* _YOUR INSTRUCTIONS_:
What do the lines from the top of the data through the line with "tag(dv, 'white woven" say? Quote them exactly and include both ends.

Stored data:

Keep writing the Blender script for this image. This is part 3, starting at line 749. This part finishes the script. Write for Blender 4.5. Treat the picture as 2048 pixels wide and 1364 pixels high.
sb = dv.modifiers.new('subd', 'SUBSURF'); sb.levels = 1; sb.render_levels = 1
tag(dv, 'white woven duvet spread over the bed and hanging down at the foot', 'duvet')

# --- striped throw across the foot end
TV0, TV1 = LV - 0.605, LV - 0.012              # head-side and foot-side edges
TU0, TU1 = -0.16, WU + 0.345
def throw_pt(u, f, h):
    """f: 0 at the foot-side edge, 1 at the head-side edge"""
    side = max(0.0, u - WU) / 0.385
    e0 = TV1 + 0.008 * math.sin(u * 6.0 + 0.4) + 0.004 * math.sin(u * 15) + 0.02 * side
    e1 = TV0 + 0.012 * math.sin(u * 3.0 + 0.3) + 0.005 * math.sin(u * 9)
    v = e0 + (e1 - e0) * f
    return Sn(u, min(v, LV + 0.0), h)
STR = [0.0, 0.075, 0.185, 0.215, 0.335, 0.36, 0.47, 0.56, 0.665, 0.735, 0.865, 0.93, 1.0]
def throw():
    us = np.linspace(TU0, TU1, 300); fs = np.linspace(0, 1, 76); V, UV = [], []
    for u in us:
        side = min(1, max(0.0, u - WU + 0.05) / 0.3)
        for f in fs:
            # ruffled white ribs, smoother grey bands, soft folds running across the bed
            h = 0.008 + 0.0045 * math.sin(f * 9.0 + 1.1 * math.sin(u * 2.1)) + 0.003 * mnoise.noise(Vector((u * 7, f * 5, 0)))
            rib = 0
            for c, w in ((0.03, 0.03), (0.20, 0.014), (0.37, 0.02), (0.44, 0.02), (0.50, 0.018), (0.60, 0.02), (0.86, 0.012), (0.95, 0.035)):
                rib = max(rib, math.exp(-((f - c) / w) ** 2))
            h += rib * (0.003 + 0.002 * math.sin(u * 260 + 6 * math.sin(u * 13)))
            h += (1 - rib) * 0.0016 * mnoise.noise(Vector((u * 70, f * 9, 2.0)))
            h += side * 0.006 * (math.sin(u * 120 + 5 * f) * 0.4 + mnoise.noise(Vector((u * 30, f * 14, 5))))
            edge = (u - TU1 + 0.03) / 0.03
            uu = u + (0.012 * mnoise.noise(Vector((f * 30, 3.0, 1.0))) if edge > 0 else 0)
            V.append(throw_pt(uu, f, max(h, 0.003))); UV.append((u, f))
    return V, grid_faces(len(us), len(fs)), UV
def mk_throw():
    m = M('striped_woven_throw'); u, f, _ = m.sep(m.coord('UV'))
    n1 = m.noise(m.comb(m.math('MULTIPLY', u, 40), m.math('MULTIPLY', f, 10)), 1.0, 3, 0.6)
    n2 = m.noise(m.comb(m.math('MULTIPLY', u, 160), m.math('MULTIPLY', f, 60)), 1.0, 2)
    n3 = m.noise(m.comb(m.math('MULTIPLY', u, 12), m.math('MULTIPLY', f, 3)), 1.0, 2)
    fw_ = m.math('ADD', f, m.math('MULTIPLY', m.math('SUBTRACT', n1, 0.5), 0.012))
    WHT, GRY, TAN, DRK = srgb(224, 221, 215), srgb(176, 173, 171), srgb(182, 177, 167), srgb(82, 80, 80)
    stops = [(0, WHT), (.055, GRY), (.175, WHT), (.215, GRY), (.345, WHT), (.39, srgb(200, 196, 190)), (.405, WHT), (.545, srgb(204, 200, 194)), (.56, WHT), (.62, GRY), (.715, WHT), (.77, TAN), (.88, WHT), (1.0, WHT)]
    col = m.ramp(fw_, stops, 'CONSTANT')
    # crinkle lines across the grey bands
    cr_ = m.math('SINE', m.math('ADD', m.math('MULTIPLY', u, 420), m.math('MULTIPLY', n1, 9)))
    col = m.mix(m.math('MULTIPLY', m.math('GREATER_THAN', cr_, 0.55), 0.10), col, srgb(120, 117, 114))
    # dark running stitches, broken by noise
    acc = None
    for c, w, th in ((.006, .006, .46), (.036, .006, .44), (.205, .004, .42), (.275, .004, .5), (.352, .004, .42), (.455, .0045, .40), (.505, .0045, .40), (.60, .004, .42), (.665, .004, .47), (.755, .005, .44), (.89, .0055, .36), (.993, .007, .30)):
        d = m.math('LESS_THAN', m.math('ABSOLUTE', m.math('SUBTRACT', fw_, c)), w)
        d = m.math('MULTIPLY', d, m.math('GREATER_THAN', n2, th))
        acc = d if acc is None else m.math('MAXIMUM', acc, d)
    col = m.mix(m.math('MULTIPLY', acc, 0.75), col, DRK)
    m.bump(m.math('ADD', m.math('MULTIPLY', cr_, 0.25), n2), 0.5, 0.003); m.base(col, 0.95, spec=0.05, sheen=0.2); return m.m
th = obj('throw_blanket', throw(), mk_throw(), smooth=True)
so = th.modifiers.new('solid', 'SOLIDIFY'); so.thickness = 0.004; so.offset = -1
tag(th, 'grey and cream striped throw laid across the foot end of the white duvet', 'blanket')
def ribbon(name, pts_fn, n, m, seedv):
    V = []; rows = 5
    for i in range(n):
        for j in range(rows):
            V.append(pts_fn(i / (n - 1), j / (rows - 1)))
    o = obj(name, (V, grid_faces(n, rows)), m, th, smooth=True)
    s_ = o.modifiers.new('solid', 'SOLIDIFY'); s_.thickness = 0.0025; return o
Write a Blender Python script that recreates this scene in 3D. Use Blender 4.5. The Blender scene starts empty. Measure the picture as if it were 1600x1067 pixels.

* _RESPONSE_:
Keep writing the Blender script for this image. This is part 3, starting at line 749. This part finishes the script. Write for Blender 4.5. Treat the picture as 2048 pixels wide and 1364 pixels high.
sb = dv.modifiers.new('subd', 'SUBSURF'); sb.levels = 1; sb.render_levels = 1
tag(dv, 'white woven duvet spread over the bed and hanging down at the foot', 'duvet')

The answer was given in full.